A somewhat similar position is encapsulated in Section 34 of the Arbitration and Conciliation Act, 1996, which engulfs the legislative policy of minimal judicial interference in arbitral awards. It is modelled on the UNCITRAL Model Law on International Commercial Arbitration, 1985, which does not give any power to a Court, hearing a challenge to an award, to modify such an award. This issue had been conclusively decided in the eminent Indian case McDermott International Inc. v. Burn Standard Co. Ltd., wherein it was held that the Arbitration Act only provided for a minimum supervisory role of the Courts, and envisaged limited judicial intervention, which does not include correcting errors of the arbitrators. It was observed over time that the law laid down in McDermott had been followed in other decisions – Kinnari Mullick v. Ghanshyam Das Damani, and Dakshin Haryana Bijli Vitran Nigam Ltd. v. Navigant Technologies Pvt. Ltd., which also held that Section 34 did not contain any power to modify an arbitral award. As a corollary, Section 34 of the Arbitration Act was also weighed up against the corresponding provisions for challenging an award under the Arbitration laws of England, the United States, Canada, Australia, and Singapore. The Indian Supreme Court noted that in each of these legislative measures, there are express provisions which permit the varying of an award, unlike Section 34 of the Arbitration Act. Perhaps, it is of interest to introspect provisions in the India’s Arbitration and Conciliation Act, 1996, as reinforced by judicial precedents – that allow for such judicial intervention and to contrast them with the increasing judicial recognition received by the Indian Courts. The top Court also noted that to assimilate the Section 34 jurisdiction with the revisional jurisdiction under Section 115 of the Code of Civil Procedure, 1908, is fallacious. The Court noted that Section 115 of the Code of Civil Procedure, 1908, expressly sets out the three grounds on which a revision may be entertained and then states that the High Court may make such order as it thinks fit. The Indian jurisprudence on Court interference in arbitration has gone through a long and painful, almost soul-searching journey.
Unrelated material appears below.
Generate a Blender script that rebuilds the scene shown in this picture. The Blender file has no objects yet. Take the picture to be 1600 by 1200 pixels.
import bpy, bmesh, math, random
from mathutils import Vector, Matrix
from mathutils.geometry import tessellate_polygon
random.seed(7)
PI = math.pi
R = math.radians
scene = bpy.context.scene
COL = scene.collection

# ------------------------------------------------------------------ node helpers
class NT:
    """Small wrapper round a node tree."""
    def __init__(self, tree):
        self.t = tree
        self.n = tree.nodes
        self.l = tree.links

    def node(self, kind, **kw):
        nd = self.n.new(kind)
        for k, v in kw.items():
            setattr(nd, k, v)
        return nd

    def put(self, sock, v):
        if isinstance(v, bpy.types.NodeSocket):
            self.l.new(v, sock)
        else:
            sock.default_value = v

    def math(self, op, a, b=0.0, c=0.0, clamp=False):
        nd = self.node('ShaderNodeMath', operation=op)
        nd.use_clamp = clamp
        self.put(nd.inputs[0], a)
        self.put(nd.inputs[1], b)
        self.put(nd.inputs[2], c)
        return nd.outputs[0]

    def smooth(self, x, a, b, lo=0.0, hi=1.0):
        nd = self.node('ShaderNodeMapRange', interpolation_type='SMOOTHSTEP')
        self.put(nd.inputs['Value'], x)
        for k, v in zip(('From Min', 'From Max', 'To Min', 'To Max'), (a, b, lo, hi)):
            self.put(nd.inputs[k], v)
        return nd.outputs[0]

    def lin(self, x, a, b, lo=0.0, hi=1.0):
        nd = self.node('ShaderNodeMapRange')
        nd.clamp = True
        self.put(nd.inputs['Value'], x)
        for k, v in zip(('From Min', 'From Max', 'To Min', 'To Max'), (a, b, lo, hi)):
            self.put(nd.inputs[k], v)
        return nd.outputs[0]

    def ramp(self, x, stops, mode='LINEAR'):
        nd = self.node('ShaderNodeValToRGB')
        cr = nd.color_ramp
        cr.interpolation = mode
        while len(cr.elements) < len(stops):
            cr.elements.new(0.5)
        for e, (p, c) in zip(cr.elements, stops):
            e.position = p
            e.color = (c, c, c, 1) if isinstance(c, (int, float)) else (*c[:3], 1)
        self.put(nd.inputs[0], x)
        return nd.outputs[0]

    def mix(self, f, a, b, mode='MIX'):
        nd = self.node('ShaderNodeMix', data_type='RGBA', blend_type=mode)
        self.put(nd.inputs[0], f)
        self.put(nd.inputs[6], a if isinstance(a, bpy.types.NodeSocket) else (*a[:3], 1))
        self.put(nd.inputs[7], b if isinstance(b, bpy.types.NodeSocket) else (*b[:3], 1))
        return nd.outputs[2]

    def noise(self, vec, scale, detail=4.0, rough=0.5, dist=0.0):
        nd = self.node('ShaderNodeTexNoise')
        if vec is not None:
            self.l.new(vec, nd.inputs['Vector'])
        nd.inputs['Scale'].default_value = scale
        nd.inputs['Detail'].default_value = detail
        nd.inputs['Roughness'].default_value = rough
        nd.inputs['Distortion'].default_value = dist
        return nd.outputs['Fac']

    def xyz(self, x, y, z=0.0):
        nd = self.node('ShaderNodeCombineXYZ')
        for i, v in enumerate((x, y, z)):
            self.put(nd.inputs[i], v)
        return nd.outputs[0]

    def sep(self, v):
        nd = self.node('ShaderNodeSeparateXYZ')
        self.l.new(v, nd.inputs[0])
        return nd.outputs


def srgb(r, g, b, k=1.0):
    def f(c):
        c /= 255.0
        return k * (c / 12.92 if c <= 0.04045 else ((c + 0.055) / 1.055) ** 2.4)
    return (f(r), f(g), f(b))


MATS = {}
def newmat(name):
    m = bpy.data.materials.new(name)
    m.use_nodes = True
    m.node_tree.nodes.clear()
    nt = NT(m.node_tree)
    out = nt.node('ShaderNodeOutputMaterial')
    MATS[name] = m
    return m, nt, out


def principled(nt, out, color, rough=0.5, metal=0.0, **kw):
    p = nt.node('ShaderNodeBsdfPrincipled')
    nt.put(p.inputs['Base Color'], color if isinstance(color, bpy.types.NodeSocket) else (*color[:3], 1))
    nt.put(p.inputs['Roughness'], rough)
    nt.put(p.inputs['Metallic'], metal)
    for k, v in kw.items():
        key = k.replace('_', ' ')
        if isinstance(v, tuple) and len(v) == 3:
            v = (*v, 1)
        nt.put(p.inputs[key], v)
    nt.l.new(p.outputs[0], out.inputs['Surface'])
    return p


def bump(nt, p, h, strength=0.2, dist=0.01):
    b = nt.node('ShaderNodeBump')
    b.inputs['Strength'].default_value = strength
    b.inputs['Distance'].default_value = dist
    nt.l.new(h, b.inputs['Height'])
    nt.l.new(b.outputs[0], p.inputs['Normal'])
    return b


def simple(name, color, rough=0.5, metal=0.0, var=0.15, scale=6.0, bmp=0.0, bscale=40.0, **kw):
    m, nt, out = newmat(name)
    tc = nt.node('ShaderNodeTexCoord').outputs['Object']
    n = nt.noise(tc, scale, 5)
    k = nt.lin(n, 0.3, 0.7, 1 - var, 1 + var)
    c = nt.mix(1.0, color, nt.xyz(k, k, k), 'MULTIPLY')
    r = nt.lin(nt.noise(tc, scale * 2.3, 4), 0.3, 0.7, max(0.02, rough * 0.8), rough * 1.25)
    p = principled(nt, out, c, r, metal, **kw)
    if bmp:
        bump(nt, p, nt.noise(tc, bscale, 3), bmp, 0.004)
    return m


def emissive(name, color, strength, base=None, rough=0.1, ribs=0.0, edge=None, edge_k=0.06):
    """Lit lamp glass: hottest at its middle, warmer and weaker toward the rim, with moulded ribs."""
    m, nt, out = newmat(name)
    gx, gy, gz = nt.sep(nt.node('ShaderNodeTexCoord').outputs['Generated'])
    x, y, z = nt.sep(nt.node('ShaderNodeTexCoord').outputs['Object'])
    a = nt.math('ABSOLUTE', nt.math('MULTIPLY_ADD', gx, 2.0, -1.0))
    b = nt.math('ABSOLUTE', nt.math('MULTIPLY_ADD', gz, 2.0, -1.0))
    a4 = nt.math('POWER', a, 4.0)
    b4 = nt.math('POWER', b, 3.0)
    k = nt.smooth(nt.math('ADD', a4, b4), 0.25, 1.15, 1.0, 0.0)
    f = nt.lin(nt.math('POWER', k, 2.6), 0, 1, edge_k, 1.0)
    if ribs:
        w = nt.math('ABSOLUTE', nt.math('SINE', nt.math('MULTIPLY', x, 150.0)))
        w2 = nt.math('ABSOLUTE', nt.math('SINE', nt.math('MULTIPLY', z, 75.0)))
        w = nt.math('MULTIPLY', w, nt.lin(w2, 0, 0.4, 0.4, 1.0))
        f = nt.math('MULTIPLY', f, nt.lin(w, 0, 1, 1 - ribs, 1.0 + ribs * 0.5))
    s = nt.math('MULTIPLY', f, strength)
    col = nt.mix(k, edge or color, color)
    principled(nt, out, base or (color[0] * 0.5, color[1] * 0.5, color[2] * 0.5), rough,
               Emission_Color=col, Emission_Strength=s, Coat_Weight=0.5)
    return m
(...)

The Supreme Court of India handed down significant judgments on the scope of power of a Court hearing a challenge to an arbitral award under Section 34 of the Arbitration and Conciliation Act, 1996 (“Arbitration Act”). The Supreme Court reiterated that there is no power under Section 34 to modify or vary an arbitral award. A challenge to the arbitral award can only lie if it was found to be perverse or erroneous in law. Nonetheless, an award based on an alternative and reasonable interpretation of the law does not make it perverse. In a recent pronouncement, a three-member bench, led by the Chief Judge of India, in N.V. Ramana, which limited the scope of interference by Courts held:
“In order to succeed in a challenge against an arbitral award, it must be shown that the award of the arbitrator suffered from perversity or an error of law or that the arbitrator has otherwise misconducted himself. Merely showing that there is another reasonable interpretation or possible view on the basis of the material on the record is insufficient to allow for the interference by the court”
In interpreting a statutory provision, a Judge must put himself in the shoes of Parliament and then ask whether the Parliament intended this result. The Indian Parliament has very clearly intended that no power of modification of an award exists in Section 34 of the Arbitration Act, 1996. It is only for the Parliament to amend the aforesaid provision in the light of the experience of the Courts in the working of the Arbitration Act, 1996, and to bring it in conformity with other legislations.
Given the divergent views of the Superior Courts on this issue, the judicial pronouncements of the Indian Supreme Court are significant in a lot of ways since they clarify that there exists no power to modify or vary an award under Section 34 of the Arbitration Act. These decisions once again re-affirm the minimal judicial interference followed by the Indian Courts when it comes to challenging an award. By comparison, unfortunately, the arbitration laws of Pakistan are as old as the country itself. The true import of domestic Arbitration law in Pakistan – Arbitration Act, 1940, leaves little room for arbitral awards to be set aside or modified, except on the grounds of misconduct attributed to the arbitrator or on account of invalid proceedings, as envisaged under Section 15, 16, 30, 33 of 1940 Act. Arbitration, though very much akin to Court proceedings, is an alternative mode of settlement of disputes, but not until the confidence is reinvigorated in the litigation frenzy people of Pakistan, and policy reforms are made to the archaic Arbitration laws in Pakistan.
Sarmad Sattar
Steering Committee Member, Young Arbitration Group
The writer is a lawyer based in Lahore.